EXERCISE DETAILS: Output the material word for word. Leave each picture out.

Entries with scene source code
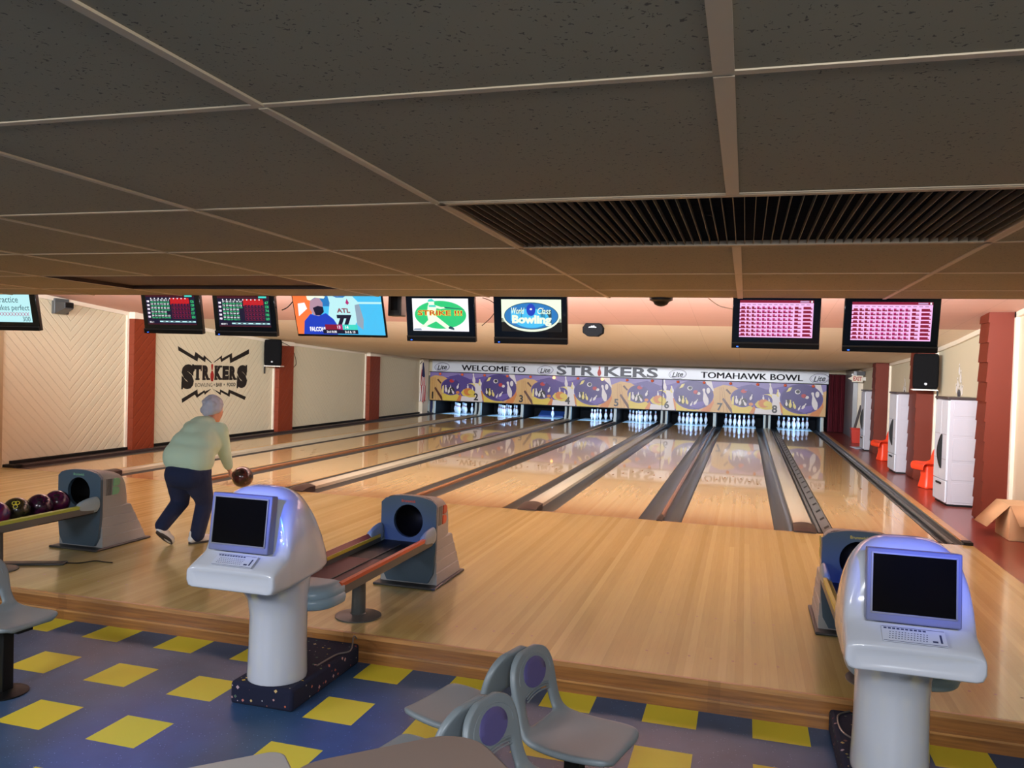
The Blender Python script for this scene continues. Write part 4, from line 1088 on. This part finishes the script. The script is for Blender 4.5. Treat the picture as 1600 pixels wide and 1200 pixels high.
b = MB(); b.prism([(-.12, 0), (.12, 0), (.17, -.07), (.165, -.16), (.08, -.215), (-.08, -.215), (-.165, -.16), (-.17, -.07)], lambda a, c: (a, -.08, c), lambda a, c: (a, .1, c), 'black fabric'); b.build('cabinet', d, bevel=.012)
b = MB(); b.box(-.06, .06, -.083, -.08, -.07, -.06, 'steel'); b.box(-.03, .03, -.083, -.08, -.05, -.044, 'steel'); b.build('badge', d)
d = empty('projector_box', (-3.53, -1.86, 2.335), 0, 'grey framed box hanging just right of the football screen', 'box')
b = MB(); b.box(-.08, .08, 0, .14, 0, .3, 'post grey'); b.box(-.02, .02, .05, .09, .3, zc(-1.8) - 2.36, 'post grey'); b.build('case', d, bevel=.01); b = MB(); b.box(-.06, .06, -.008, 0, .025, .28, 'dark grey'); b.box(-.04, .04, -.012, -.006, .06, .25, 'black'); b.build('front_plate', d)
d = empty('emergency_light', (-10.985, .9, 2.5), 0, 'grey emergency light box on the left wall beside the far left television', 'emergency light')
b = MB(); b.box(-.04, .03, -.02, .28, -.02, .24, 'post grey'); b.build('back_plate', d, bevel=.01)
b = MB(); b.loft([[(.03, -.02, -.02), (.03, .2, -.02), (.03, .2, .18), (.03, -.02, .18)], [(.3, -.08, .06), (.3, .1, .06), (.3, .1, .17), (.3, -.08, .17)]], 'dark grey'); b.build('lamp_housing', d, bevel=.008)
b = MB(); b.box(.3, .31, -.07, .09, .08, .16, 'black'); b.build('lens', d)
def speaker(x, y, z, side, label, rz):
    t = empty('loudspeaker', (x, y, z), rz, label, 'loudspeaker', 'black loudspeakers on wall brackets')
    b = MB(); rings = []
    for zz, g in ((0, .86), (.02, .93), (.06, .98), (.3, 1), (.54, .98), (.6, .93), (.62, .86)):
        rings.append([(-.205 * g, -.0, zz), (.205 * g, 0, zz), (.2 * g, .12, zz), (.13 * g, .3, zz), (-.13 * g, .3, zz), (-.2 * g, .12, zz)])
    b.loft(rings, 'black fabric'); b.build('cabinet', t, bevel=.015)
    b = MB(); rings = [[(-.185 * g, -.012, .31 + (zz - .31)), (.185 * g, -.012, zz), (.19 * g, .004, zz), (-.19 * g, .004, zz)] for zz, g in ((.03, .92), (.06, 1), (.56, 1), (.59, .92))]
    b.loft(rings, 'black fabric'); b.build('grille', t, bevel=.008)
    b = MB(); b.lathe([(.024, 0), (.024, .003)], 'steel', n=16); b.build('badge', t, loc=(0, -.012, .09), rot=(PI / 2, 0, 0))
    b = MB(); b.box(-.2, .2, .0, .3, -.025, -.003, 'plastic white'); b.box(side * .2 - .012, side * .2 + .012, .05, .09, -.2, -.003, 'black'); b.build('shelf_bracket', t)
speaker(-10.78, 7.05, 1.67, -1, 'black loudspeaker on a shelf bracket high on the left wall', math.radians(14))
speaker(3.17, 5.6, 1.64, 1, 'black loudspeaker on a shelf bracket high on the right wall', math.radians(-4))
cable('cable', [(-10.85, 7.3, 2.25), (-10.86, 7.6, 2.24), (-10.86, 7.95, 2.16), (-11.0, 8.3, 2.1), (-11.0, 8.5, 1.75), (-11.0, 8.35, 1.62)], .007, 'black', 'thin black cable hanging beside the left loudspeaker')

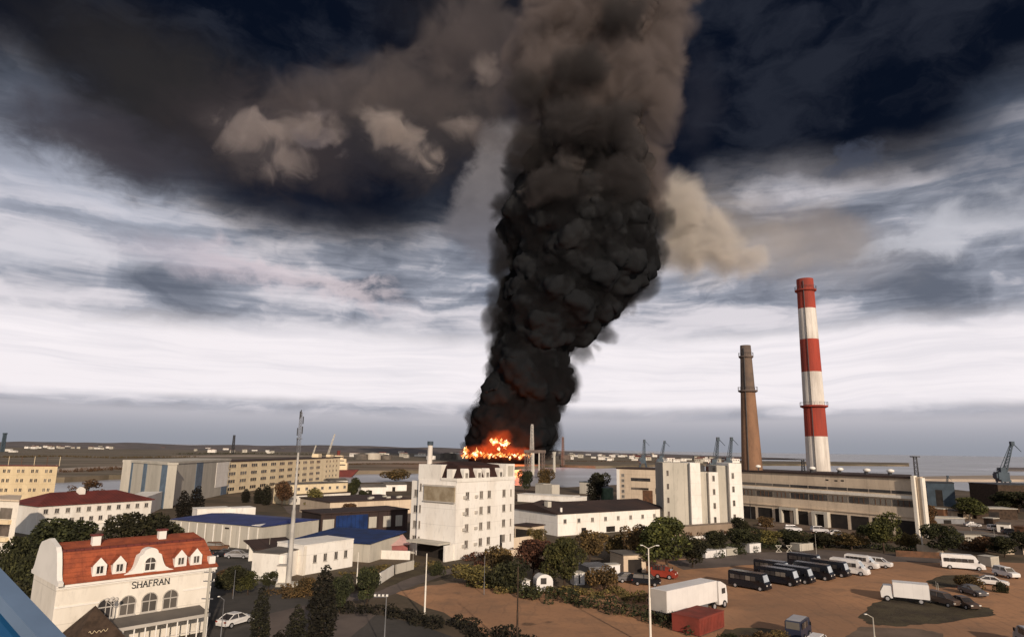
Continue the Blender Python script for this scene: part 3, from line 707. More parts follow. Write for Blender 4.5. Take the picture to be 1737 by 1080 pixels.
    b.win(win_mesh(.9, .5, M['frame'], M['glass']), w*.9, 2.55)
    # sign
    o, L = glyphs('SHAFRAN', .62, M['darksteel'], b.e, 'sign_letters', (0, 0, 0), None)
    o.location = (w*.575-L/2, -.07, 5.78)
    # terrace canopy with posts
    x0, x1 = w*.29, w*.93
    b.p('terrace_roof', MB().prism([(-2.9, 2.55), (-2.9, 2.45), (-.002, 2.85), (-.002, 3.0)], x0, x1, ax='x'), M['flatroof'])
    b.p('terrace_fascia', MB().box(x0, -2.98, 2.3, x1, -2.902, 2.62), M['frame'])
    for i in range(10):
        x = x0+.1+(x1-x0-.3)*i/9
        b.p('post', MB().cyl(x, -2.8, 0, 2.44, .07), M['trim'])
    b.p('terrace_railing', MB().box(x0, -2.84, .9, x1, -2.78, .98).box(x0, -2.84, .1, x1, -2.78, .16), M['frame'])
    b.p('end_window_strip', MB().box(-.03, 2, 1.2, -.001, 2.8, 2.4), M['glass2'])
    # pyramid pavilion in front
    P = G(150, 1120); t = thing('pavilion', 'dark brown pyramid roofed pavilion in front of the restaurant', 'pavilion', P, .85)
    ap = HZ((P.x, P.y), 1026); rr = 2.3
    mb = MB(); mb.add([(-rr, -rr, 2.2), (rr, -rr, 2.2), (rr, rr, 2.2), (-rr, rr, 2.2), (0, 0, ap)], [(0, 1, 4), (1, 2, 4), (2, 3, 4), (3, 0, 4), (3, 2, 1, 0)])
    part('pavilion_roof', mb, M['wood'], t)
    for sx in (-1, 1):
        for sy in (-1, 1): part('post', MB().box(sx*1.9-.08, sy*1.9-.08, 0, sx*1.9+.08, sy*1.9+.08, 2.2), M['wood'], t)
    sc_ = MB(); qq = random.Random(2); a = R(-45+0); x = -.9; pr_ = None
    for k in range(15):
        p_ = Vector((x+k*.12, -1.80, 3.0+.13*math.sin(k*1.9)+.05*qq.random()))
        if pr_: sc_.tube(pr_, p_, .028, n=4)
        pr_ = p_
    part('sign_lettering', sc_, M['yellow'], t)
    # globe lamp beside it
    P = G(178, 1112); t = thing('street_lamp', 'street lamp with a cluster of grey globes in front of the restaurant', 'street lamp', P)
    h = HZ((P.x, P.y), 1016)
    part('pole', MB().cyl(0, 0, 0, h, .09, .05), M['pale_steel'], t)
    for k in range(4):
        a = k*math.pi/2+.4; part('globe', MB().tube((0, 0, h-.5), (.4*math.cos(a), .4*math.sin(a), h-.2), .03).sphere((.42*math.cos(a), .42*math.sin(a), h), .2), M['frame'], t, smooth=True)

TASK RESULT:
The Blender Python script for this scene continues. Write part 4, from line 1088 on. This part finishes the script. The script is for Blender 4.5. Treat the picture as 1600 pixels wide and 1200 pixels high.
b = MB(); b.prism([(-.12, 0), (.12, 0), (.17, -.07), (.165, -.16), (.08, -.215), (-.08, -.215), (-.165, -.16), (-.17, -.07)], lambda a, c: (a, -.08, c), lambda a, c: (a, .1, c), 'black fabric'); b.build('cabinet', d, bevel=.012)
b = MB(); b.box(-.06, .06, -.083, -.08, -.07, -.06, 'steel'); b.box(-.03, .03, -.083, -.08, -.05, -.044, 'steel'); b.build('badge', d)
d = empty('projector_box', (-3.53, -1.86, 2.335), 0, 'grey framed box hanging just right of the football screen', 'box')
b = MB(); b.box(-.08, .08, 0, .14, 0, .3, 'post grey'); b.box(-.02, .02, .05, .09, .3, zc(-1.8) - 2.36, 'post grey'); b.build('case', d, bevel=.01); b = MB(); b.box(-.06, .06, -.008, 0, .025, .28, 'dark grey'); b.box(-.04, .04, -.012, -.006, .06, .25, 'black'); b.build('front_plate', d)
d = empty('emergency_light', (-10.985, .9, 2.5), 0, 'grey emergency light box on the left wall beside the far left television', 'emergency light')
b = MB(); b.box(-.04, .03, -.02, .28, -.02, .24, 'post grey'); b.build('back_plate', d, bevel=.01)
b = MB(); b.loft([[(.03, -.02, -.02), (.03, .2, -.02), (.03, .2, .18), (.03, -.02, .18)], [(.3, -.08, .06), (.3, .1, .06), (.3, .1, .17), (.3, -.08, .17)]], 'dark grey'); b.build('lamp_housing', d, bevel=.008)
b = MB(); b.box(.3, .31, -.07, .09, .08, .16, 'black'); b.build('lens', d)
def speaker(x, y, z, side, label, rz):
    t = empty('loudspeaker', (x, y, z), rz, label, 'loudspeaker', 'black loudspeakers on wall brackets')
    b = MB(); rings = []
    for zz, g in ((0, .86), (.02, .93), (.06, .98), (.3, 1), (.54, .98), (.6, .93), (.62, .86)):
        rings.append([(-.205 * g, -.0, zz), (.205 * g, 0, zz), (.2 * g, .12, zz), (.13 * g, .3, zz), (-.13 * g, .3, zz), (-.2 * g, .12, zz)])
    b.loft(rings, 'black fabric'); b.build('cabinet', t, bevel=.015)
    b = MB(); rings = [[(-.185 * g, -.012, .31 + (zz - .31)), (.185 * g, -.012, zz), (.19 * g, .004, zz), (-.19 * g, .004, zz)] for zz, g in ((.03, .92), (.06, 1), (.56, 1), (.59, .92))]
    b.loft(rings, 'black fabric'); b.build('grille', t, bevel=.008)
    b = MB(); b.lathe([(.024, 0), (.024, .003)], 'steel', n=16); b.build('badge', t, loc=(0, -.012, .09), rot=(PI / 2, 0, 0))
    b = MB(); b.box(-.2, .2, .0, .3, -.025, -.003, 'plastic white'); b.box(side * .2 - .012, side * .2 + .012, .05, .09, -.2, -.003, 'black'); b.build('shelf_bracket', t)
speaker(-10.78, 7.05, 1.67, -1, 'black loudspeaker on a shelf bracket high on the left wall', math.radians(14))
speaker(3.17, 5.6, 1.64, 1, 'black loudspeaker on a shelf bracket high on the right wall', math.radians(-4))
cable('cable', [(-10.85, 7.3, 2.25), (-10.86, 7.6, 2.24), (-10.86, 7.95, 2.16), (-11.0, 8.3, 2.1), (-11.0, 8.5, 1.75), (-11.0, 8.35, 1.62)], .007, 'black', 'thin black cable hanging beside the left loudspeaker')

Continue the Blender Python script for this scene: part 3, from line 707. More parts follow. Write for Blender 4.5. Take the picture to be 1737 by 1080 pixels.
    b.win(win_mesh(.9, .5, M['frame'], M['glass']), w*.9, 2.55)
    # sign
    o, L = glyphs('SHAFRAN', .62, M['darksteel'], b.e, 'sign_letters', (0, 0, 0), None)
    o.location = (w*.575-L/2, -.07, 5.78)
    # terrace canopy with posts
    x0, x1 = w*.29, w*.93
    b.p('terrace_roof', MB().prism([(-2.9, 2.55), (-2.9, 2.45), (-.002, 2.85), (-.002, 3.0)], x0, x1, ax='x'), M['flatroof'])
    b.p('terrace_fascia', MB().box(x0, -2.98, 2.3, x1, -2.902, 2.62), M['frame'])
    for i in range(10):
        x = x0+.1+(x1-x0-.3)*i/9
        b.p('post', MB().cyl(x, -2.8, 0, 2.44, .07), M['trim'])
    b.p('terrace_railing', MB().box(x0, -2.84, .9, x1, -2.78, .98).box(x0, -2.84, .1, x1, -2.78, .16), M['frame'])
    b.p('end_window_strip', MB().box(-.03, 2, 1.2, -.001, 2.8, 2.4), M['glass2'])
    # pyramid pavilion in front
    P = G(150, 1120); t = thing('pavilion', 'dark brown pyramid roofed pavilion in front of the restaurant', 'pavilion', P, .85)
    ap = HZ((P.x, P.y), 1026); rr = 2.3
    mb = MB(); mb.add([(-rr, -rr, 2.2), (rr, -rr, 2.2), (rr, rr, 2.2), (-rr, rr, 2.2), (0, 0, ap)], [(0, 1, 4), (1, 2, 4), (2, 3, 4), (3, 0, 4), (3, 2, 1, 0)])
    part('pavilion_roof', mb, M['wood'], t)
    for sx in (-1, 1):
        for sy in (-1, 1): part('post', MB().box(sx*1.9-.08, sy*1.9-.08, 0, sx*1.9+.08, sy*1.9+.08, 2.2), M['wood'], t)
    sc_ = MB(); qq = random.Random(2); a = R(-45+0); x = -.9; pr_ = None
    for k in range(15):
        p_ = Vector((x+k*.12, -1.80, 3.0+.13*math.sin(k*1.9)+.05*qq.random()))
        if pr_: sc_.tube(pr_, p_, .028, n=4)
        pr_ = p_
    part('sign_lettering', sc_, M['yellow'], t)
    # globe lamp beside it
    P = G(178, 1112); t = thing('street_lamp', 'street lamp with a cluster of grey globes in front of the restaurant', 'street lamp', P)
    h = HZ((P.x, P.y), 1016)
    part('pole', MB().cyl(0, 0, 0, h, .09, .05), M['pale_steel'], t)
    for k in range(4):
        a = k*math.pi/2+.4; part('globe', MB().tube((0, 0, h-.5), (.4*math.cos(a), .4*math.sin(a), h-.2), .03).sphere((.42*math.cos(a), .42*math.sin(a), h), .2), M['frame'], t, smooth=True)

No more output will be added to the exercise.